Airborne Doppler Wind Lidar studies for ADM cal/val and investigations of boundary layer Arctic wind fields

- Indicates paper has been withdrawn from meeting
- Indicates an Award Winner
Thursday, 8 January 2015: 9:30 AM
211A West Building (Phoenix Convention Center - West and North Buildings)
Steven Greco, Simpson Weather Associates, Charlottesville, VA; and G. D. Emmitt, S. A. Wood, M. J. Kavaya, G. J. Koch, J. J. Cassano, and K. Hines

The launch of ESA's wind measuring Atmospheric Dynamics Mission (ADM) is currently scheduled for the latter half of 2015. Although ESA has conducted preliminary studies of the predicted instrument performance utilizing ground-based lidars (2006, 2007) and airborne lidars (2007, 2008, and 2009), they have also expressed a desire to conduct a series prelaunch exercises beginning next spring (2015) that would include joint USA-ESA airborne DWL flights near Greenland. The combination of ESA's airborne version of the direct detection technology being flown as ADM coupled with NASA's coherent detection DAWN (Doppler Aerosol WiNd lidar) would provide the critical combination of similar and dissimilar technologies appropriate for cross technology calibrations.

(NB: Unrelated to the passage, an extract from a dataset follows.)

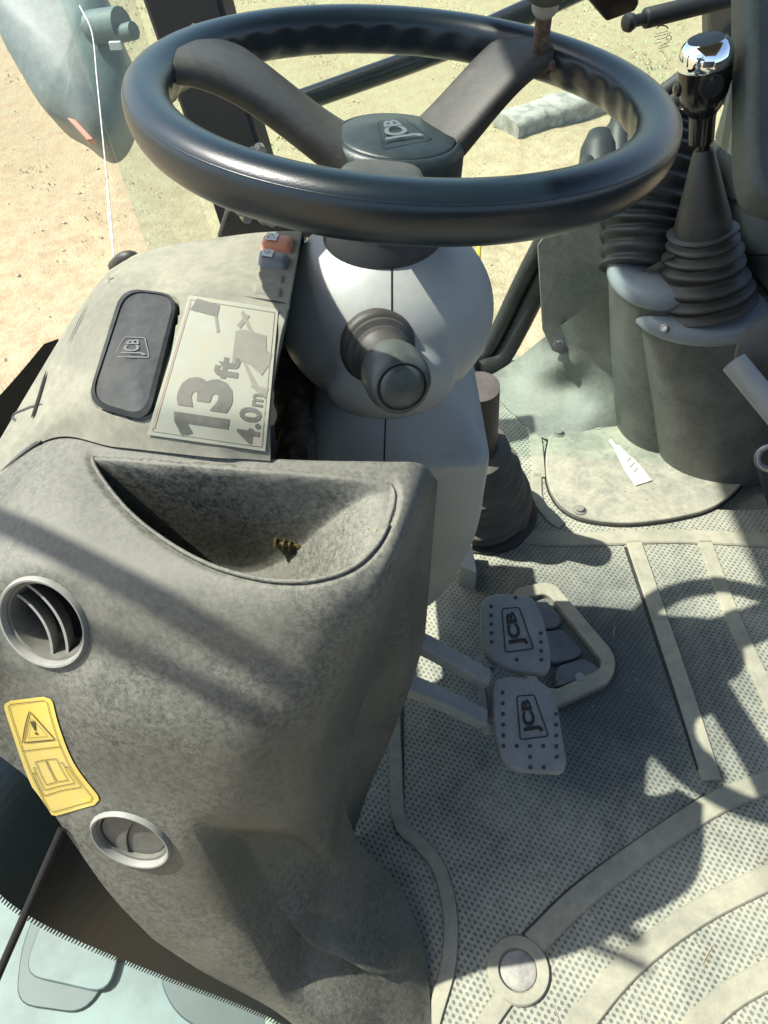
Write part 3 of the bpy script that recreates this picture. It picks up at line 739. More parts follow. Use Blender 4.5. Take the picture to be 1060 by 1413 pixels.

Partly in preparation for the spring 2015 collaborative effort and future cal/val studies, NASA has funded a two week Airborne Doppler Wind Lidar (ADWL) mission near the southern tip of Greenland (Kangerlussuaq) in November 2014 which will utilize NASA's DAWN on board a UC-12B aircraft. The primary objectives of this mission are: 1) Demonstrate the readiness of DAWN to participate in the joint ESA/NASA exercises in the spring of 2015 and beyond; 2) conduct underflights of currently orbiting sensors such as CALIPSO, ASCAT and MODIS (for Atmospheric Motion Vectors) to refine techniques for ADM cal/val between a space based lidar and an airborne set of sensors; and 3) collect data that will help establish expectations for comparisons using the DC-8 in 2015 and beyond.

An equally important motivation for the NASA funded November 2014 flights is to utilize the powerful DAWN ADWL to address some of the most critical issues of Arctic atmospheric science by: 1) providing validation of numerical model and reanalysis characterizations of airflow in the lower atmosphere over the open oceans, land, ice sheets and transition zones of the Arctic; 2) conduct detailed investigations into the importance of dynamic features such as the Greenland Tip Jet and organized large eddies to the transport and fluxes of heat and energy; and 3) characterize and study the wind regime of the lower atmosphere over marginal ice zones in the Arctic.

A review of the November 2014 mission will be provided, hopefully including preliminary looks at the DAWN data taken during the experiment. Preliminary thoughts and plans for the spring 2015 ADM cal/val mission and beyond based on the 2014 experience will also be discussed.